On June 18, researchers at the University of Córdoba said they found what is the world’s oldest known wine in a liquid state inside a funeral urn in Carmona, a town in
southwestern Spain.

The Roman tomb was discovered in 2019, when a family accidentally found the site while having their home redecorated. 

Juan Manuel Román, the municipal archaeologist of the Carmona City Council, explained that they “were very surprised that liquid was preserved in one of the funerary urns” for so long. 

Scientists said that “given the religious significance of wine in the ancient Roman world, where it was highly symbolic and closely related to burial rituals, it is unsurprising to find vessels that might have originally contained wines among burial furnishings.”

However, usually the liquid has evaporated.

The mausoleum containing the urn

Juan Manuel Román, commons access

Scientists also found, through chemical testing, that the urn contained white wine that had turned reddish-brown over the years. 

The wine had reportedly been inside the tomb since around the first century, and the tomb was well-sealed, allowing the wine “to maintain its natural state”.

The tomb was “a circular mausoleum that probably housed a [high-power] family”, according to the university, and contained other trinkets such as jewels, silk fabric, and a patchouli-scented perfume. 

These items were essentials “that would accompany the deceased on their journey to the afterlife”.

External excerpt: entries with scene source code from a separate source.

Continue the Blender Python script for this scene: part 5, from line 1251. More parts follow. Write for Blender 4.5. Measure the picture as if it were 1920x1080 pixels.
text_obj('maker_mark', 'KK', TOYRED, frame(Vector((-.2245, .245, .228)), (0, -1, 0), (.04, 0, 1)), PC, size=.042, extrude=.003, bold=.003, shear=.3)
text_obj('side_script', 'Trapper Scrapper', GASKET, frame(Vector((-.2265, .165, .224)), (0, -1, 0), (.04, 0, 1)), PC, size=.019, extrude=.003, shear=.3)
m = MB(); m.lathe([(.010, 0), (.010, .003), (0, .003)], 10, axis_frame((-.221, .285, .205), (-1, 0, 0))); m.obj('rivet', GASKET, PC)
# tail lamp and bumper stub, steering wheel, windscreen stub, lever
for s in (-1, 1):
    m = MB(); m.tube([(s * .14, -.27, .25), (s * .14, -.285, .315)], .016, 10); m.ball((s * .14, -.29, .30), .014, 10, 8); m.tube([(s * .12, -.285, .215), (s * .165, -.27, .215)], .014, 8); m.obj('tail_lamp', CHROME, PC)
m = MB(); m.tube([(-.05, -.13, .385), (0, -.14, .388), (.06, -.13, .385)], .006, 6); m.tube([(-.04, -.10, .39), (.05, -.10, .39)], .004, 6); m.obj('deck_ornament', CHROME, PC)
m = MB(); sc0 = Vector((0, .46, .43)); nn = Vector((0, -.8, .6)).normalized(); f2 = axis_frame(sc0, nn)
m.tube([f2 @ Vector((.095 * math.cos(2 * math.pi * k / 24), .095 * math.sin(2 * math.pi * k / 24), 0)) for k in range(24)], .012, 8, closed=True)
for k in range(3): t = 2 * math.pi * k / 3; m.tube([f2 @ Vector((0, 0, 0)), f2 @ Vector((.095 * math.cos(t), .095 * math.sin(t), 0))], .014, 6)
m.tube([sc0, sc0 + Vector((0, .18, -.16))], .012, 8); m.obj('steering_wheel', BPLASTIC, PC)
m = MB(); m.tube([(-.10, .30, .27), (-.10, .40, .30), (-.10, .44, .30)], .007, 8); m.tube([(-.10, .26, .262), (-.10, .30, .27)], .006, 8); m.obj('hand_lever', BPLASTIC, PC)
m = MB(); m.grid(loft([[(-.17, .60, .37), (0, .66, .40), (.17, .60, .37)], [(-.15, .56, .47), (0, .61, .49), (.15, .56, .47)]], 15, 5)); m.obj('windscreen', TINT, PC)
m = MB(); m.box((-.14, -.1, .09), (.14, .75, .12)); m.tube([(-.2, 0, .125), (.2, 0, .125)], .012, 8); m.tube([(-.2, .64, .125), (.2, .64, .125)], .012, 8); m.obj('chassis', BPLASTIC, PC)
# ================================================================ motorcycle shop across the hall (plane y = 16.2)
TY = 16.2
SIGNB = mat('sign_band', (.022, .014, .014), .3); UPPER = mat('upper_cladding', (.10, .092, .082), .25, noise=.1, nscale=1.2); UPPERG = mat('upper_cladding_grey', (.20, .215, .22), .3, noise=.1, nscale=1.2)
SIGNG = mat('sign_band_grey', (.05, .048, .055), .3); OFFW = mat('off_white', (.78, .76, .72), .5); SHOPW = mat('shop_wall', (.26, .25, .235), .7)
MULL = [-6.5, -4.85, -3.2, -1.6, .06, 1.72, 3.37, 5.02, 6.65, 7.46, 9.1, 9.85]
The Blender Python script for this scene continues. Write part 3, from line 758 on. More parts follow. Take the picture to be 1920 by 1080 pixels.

The university also noted that it was not a coincidence that the urn contained a man’s remains as “women in ancient Rome were prohibited from tasting wine”.

“The urn containing the remains of a woman did not have a single drop of wine in it,” researchers explained. “The two glass urns in Carmona’s tomb are an example of the gender division of Roman society and funerary rituals.”

Before the discovery of the Roman wine in Spain, scientists thought the oldest wine in the world was from a bottle found in another Roman tomb in Speyer, Germany. The wine was discovered in 1867 and was thought to date back to the fourth century.